The success of model (b) indicates the feasibility of the proposed autonomous manufacturing strategy on the robotic additive system, specifically for the metal additive process. The metal additive process, including the directed energy deposition and wire arc additive, has a small supportable overhang angle. Therefore, the supportless manner using the proposed robotic manufacturing method overcomes the metal AM manufacturability limitation without any extra human interpretation on the geometries.

5. Discussion and Conclusions

An autonomous feature-based manufacturing strategy is proposed, which utilizes robotic freeform fabrication. Autonomous deposition and accumulation on a freeform layer and continuously changing the building orientations in one process overcomes the limits in design, manufacturing, and human interpretation on the geometries. Current techniques of a multi-orientation additive process require heavy human intervention in specifying the additive features with orientations and trial and error in collision avoidance. The proposed method efficiently computes the single-body features for a given 3D model such that the part can be fabricated under the Boolean combination of these features on a robotic additive system in a collision-free and supportless manner.
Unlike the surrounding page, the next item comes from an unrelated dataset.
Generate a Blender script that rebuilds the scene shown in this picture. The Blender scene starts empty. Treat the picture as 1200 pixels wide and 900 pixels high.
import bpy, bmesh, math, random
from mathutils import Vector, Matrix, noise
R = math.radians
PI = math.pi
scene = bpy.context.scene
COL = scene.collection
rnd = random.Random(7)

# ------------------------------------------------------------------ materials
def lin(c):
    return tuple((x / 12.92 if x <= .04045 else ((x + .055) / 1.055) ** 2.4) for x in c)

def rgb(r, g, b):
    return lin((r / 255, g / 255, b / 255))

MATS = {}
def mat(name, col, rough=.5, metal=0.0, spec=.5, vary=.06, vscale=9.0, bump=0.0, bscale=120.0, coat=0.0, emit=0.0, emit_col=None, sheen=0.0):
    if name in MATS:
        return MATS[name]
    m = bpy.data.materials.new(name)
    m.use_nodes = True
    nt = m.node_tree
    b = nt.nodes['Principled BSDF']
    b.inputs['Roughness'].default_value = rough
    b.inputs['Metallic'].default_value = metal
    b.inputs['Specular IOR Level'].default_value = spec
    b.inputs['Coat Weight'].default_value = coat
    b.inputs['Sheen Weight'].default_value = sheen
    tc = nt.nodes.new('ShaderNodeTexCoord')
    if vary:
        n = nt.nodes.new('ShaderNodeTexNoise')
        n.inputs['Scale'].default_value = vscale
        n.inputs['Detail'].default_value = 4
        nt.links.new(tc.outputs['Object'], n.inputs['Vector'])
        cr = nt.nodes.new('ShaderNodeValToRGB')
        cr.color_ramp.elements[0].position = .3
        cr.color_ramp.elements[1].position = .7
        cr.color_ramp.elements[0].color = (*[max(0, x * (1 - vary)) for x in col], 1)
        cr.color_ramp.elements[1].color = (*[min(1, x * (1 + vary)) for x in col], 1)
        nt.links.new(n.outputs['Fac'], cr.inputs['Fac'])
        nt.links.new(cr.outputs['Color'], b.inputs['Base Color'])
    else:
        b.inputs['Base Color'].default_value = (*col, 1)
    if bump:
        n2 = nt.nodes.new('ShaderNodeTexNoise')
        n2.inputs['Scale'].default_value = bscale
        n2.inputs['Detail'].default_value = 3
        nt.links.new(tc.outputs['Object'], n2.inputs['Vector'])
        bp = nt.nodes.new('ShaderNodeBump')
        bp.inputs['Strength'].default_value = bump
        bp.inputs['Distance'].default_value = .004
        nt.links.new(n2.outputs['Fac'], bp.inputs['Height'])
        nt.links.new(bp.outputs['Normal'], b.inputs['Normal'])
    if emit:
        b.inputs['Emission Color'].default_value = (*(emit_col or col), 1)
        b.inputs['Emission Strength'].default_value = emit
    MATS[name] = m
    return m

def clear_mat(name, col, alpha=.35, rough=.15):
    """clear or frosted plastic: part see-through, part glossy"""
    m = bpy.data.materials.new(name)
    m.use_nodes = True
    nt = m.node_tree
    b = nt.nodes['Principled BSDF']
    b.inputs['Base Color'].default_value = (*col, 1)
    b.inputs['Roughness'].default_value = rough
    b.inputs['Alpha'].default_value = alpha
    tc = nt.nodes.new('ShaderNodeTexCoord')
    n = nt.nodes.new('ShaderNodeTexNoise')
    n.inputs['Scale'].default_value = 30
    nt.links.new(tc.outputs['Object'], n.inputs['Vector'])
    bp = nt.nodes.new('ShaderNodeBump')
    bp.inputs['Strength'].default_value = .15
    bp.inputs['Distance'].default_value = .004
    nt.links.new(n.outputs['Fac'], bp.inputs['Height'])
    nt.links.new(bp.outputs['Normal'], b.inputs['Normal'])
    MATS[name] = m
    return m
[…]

The proposed algorithms have been verified by simulating the multi-orientation freeform layer generations and the experimental implementations.

Future work will include the optimal computation on the process parameters for the metal robotic additive process to improve the quality and performance of the build. In addition, the proposed approach can be applied to Directed Energy Deposition (DED) with both powder and wire feed. Additional experiments using these are envisioned in the future to develop the proposed approach further.